How does the data below read from its first line through the line containing "PI = math.pi"? Print those lines exactly.
==*==
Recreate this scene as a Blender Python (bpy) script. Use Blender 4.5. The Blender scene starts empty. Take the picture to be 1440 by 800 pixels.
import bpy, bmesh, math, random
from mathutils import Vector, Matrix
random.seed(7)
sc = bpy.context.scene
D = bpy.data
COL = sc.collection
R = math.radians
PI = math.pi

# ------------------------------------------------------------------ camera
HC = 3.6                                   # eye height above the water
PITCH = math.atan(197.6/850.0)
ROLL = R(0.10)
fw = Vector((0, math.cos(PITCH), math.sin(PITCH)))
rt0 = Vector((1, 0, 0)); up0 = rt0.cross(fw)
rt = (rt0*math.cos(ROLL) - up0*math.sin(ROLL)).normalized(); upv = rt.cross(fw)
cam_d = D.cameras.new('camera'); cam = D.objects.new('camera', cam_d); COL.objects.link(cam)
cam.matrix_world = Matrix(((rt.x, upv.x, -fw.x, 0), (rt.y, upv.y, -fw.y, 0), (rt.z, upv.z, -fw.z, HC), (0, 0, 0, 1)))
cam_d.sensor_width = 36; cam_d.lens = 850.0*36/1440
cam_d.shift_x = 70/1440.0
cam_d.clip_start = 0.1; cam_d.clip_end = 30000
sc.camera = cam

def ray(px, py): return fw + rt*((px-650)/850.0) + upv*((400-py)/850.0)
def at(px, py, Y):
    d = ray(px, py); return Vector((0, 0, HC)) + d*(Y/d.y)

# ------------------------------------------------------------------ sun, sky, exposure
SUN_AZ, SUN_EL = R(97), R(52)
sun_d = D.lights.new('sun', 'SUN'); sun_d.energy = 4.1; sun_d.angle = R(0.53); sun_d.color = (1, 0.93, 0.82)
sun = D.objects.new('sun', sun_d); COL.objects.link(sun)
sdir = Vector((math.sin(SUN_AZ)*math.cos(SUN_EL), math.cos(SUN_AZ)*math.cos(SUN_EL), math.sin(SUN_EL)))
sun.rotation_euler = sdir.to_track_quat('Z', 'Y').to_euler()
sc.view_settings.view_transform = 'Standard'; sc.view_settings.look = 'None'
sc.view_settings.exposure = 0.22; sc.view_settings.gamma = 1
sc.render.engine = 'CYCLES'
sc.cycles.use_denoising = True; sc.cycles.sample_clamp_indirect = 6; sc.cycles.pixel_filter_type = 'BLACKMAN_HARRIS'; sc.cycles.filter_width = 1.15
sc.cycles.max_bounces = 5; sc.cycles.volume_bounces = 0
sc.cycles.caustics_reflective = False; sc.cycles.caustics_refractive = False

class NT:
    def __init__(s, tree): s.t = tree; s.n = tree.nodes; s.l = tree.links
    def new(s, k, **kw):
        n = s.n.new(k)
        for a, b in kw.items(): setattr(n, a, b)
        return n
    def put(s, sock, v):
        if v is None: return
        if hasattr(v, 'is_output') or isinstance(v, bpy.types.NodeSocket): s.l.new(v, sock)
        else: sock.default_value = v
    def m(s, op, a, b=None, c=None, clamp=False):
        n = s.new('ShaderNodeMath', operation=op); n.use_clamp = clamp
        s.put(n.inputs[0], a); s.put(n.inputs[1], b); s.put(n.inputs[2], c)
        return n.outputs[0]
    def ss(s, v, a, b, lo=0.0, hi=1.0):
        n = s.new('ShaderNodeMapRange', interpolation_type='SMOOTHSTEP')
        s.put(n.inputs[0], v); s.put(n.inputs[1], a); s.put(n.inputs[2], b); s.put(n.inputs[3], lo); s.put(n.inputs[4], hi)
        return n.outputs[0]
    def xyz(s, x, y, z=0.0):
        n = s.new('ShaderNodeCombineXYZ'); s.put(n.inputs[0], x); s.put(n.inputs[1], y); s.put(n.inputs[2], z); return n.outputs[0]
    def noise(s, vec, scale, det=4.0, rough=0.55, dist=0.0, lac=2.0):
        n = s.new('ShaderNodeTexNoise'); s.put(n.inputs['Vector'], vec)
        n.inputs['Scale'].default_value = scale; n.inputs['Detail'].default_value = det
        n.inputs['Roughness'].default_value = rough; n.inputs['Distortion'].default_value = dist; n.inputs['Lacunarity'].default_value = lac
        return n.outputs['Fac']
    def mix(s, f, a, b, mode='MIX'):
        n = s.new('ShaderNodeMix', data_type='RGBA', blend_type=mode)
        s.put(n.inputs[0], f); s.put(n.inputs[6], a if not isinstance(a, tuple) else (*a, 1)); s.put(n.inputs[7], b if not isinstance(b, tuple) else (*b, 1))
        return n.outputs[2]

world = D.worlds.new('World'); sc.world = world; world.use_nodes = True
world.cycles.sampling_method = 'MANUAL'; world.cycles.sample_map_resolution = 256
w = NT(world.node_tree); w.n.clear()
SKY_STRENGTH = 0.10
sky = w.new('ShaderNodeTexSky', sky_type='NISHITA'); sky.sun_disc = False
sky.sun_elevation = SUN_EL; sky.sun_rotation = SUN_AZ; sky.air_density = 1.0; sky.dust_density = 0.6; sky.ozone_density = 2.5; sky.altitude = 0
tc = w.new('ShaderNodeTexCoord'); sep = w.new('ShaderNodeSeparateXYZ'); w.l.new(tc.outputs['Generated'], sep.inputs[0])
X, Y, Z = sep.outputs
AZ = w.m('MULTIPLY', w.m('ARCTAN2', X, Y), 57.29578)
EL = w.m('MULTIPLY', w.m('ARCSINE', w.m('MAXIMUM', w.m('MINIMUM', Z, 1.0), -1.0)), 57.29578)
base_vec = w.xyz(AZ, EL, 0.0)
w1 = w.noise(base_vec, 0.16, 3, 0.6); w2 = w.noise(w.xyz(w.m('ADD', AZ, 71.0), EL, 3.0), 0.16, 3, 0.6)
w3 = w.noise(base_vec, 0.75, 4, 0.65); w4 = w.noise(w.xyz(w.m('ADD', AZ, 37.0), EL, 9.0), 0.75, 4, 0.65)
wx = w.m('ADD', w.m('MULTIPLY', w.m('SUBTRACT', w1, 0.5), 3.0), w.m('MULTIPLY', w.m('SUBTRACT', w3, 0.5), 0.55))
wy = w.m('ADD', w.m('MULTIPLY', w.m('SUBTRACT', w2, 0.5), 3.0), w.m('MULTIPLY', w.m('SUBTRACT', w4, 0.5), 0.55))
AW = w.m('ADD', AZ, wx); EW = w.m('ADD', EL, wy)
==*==
**Solved exercise:**
Recreate this scene as a Blender Python (bpy) script. Use Blender 4.5. The Blender scene starts empty. Take the picture to be 1440 by 800 pixels.
import bpy, bmesh, math, random
from mathutils import Vector, Matrix
random.seed(7)
sc = bpy.context.scene
D = bpy.data
COL = sc.collection
R = math.radians
PI = math.pi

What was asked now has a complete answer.